Donnelly looks to year ahead

Sen. Joe Donnelly talks about his priorities for 2014.

Posted on Jan. 15, 2014 at 12:00 a.m. | Updated on Jan. 15, 2014 at 5:46 p.m.

Quickly but safely withdrawing troops from Afghanistan, continuing job growth and reducing military suicides top Indiana Sen. Joe Donnelly’s 2014 agenda, he said Wednesday, Jan. 15.

Donnelly said he remained hopeful that Congress, suffering historically low public approval ratings, can get things done, despite it being an election year.

“Sometimes some folks, when it gets closer toward an election year, don’t always make the best decisions policy-wise,” Donnelly told a group of Indiana-based reporters in a conference call recapping 2013, his first year in the Senate. “I’m hoping that it won’t play too big a role.”

Public Policy Polling recently found Congress is less popular than lice, colonoscopies and Nickelback, the pop recording artists so reviled on social media sites.

Donnelly spent 2013 positioning himself straight down the ideological middle of the Senate. He was part of a bipartisan group of 14 senators that brokered a deal to end the government shutdown in October, and he said they’ve met several times since then to “focus on how else we can make the Senate work better.”

“Our only focus was on what we could do to make our country stronger, so I am hopeful that will be the focus of other members as well,” the Democrat said. “What we see so often is partisan fighting that I think doesn’t get us anywhere, whether it’s the House vs. Senate, or Republicans vs. Democrats, liberals vs. conservatives or Tea Party vs. Republicans. This doesn’t create one more job, one more opportunity, and every minute spent on this is one minute not spent on creating jobs in Elkhart, Nappanee, South Bend or Mishawaka.”

Donnelly said he shares President Obama’s recent emphasis on income inequality, an issue he thinks can partly take care of itself as the unemployment rate continues to fall, driving up wages.

“Instead of six people fighting for one job, you have six jobs fighting for one person,” he said. “I do think there has to be an increase in the minimum wage, and I’m looking at the proposals that are out there.”

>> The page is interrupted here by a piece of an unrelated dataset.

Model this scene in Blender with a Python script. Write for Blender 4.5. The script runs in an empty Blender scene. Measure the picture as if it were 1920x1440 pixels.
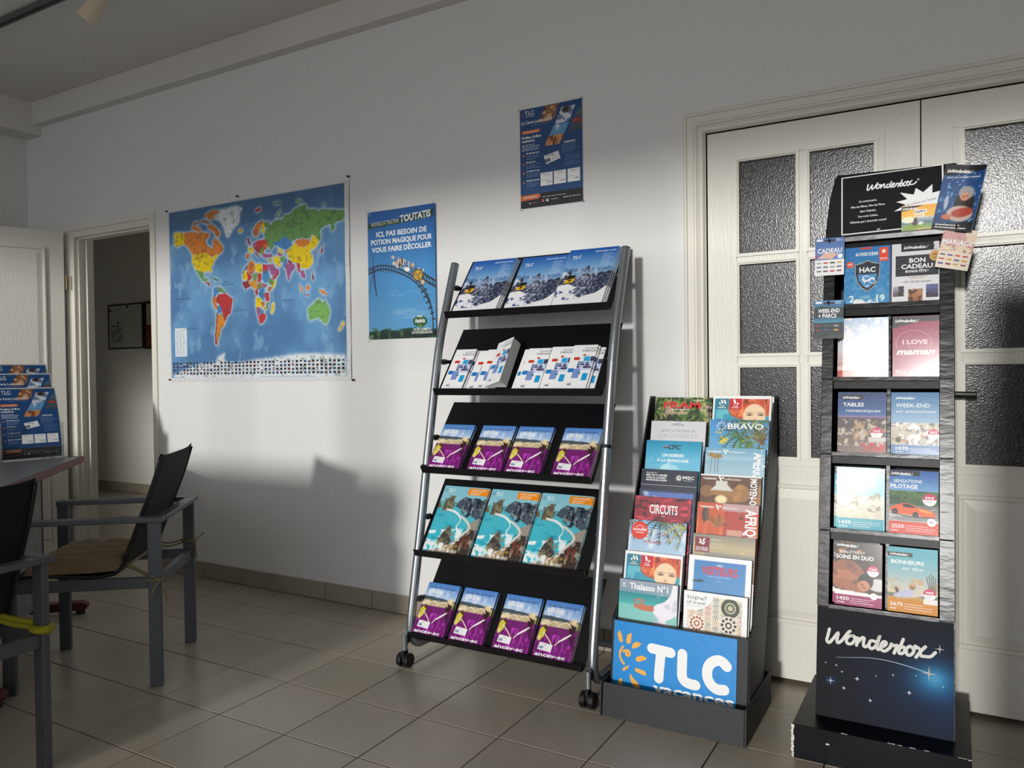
import bpy, math, random
import numpy as np
from mathutils import Matrix, Vector
sc = bpy.context.scene
COL = sc.collection
R_ = math.radians
# ------------------------------------------------------------------ camera
def make_camera():
    yaw, pit, rol = -.521751422, -.0165984453, -.0119143809
    fw = Vector((math.sin(yaw)*math.cos(pit), math.cos(yaw)*math.cos(pit), math.sin(pit)))
    r = Vector((math.cos(yaw), -math.sin(yaw), 0)); u = r.cross(fw)
    r2 = r*math.cos(rol) + u*math.sin(rol); u2 = -r*math.sin(rol) + u*math.cos(rol)
    cam = bpy.data.cameras.new('camera'); cam.sensor_width = 36; cam.lens = 36*1448.78/1920
    cam.clip_start = .05
    o = bpy.data.objects.new('camera', cam); COL.objects.link(o)
    o.matrix_world = Matrix(((r2.x, u2.x, -fw.x, 3.688), (r2.y, u2.y, -fw.y, -2.9073), (r2.z, u2.z, -fw.z, 1.1485), (0, 0, 0, 1)))
    sc.camera = o
make_camera()
# ------------------------------------------------------------------ light
sc.view_settings.view_transform = 'Standard'; sc.view_settings.look = 'None'
sc.view_settings.gamma = 1; sc.view_settings.use_curve_mapping = False
sc.view_settings.exposure = 0.0
SUN_E, SUN_EL, SUN_ANG = 1.97, 9.5, 4.2
SKY = 1.75
w = bpy.data.worlds.new('world'); sc.world = w; w.use_nodes = True
nt = w.node_tree; bg = nt.nodes['Background']; bg.inputs[0].default_value = (.93, .95, 1, 1); bg.inputs[1].default_value = SKY
sl = bpy.data.lights.new('sun', 'SUN'); sl.energy = SUN_E; sl.angle = R_(SUN_ANG); sl.color = (1, .98, .94)
so = bpy.data.objects.new('sun', sl); COL.objects.link(so)
so.rotation_euler = Vector((.0, math.cos(R_(SUN_EL)), -math.sin(R_(SUN_EL)))).to_track_quat('-Z', 'Y').to_euler()
def area(name, loc, aim, sx, sy, power, col=(1, 1, 1), spread=180):
    l = bpy.data.lights.new(name, 'AREA'); l.shape = 'RECTANGLE'; l.size = sx; l.size_y = sy; l.energy = power; l.color = col; l.spread = R_(spread)
    o = bpy.data.objects.new(name, l); COL.objects.link(o); o.location = loc
    o.rotation_euler = (Vector(aim)-Vector(loc)).to_track_quat('-Z', 'Y').to_euler(); return o
# daylight of the shop windows (just inside the panes, facing the room)
for nm_, x0_, x1_, z0_, z1_ in (('left window daylight', -1.55, 1.1, 1.48, 2.82), ('entrance daylight', 1.22, 5.15, .1, 2.82)):
    o_ = area(nm_, ((x0_+x1_)/2, -5.62, (z0_+z1_)/2), ((x0_+x1_)/2, 0, (z0_+z1_)/2), x1_-x0_, z1_-z0_, 1, (.86, .93, 1))
    o_.data.cycles.is_portal = True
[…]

He said he remained hopeful that the Senate can find a way to extend federal long-term unemployment benefits, despite such a bill failing to win passage Tuesday.

Through his seat on the Armed Services Committee, Donnelly said he will work to ensure that U.S. troops safely but surely pull out of Afghanistan, ending the longest war in U.S. history.

“They’re due to almost all be home by December 2014 with some special forces and others remaining there, so I want that to go as smooth as possible. I pray every night that we don’t lose one more soldier during this upcoming year.

He also vowed to seek support for the Jacob Sexton Military Suicide Prevention Act, a bill he introduced in April, his first as a senator. The bill has been sent to the Armed Services Committee but has yet to be set for a hearing. It would integrate mental health components into service members’ annual health assessments.

Donnelly named the bill after a National Guard member from Farmland, Ind., who committed suicide in 2009 while home on a 15-day leave from Afghanistan.

“We’ve lost more men and women to suicide in the past year than we did in combat,” he said. “We have policies in place so that soldiers who have a concern, that are losing hope, have someone to talk to, a way to work through the difficulties that they may be facing. We’re working hard to try to end that scourge.”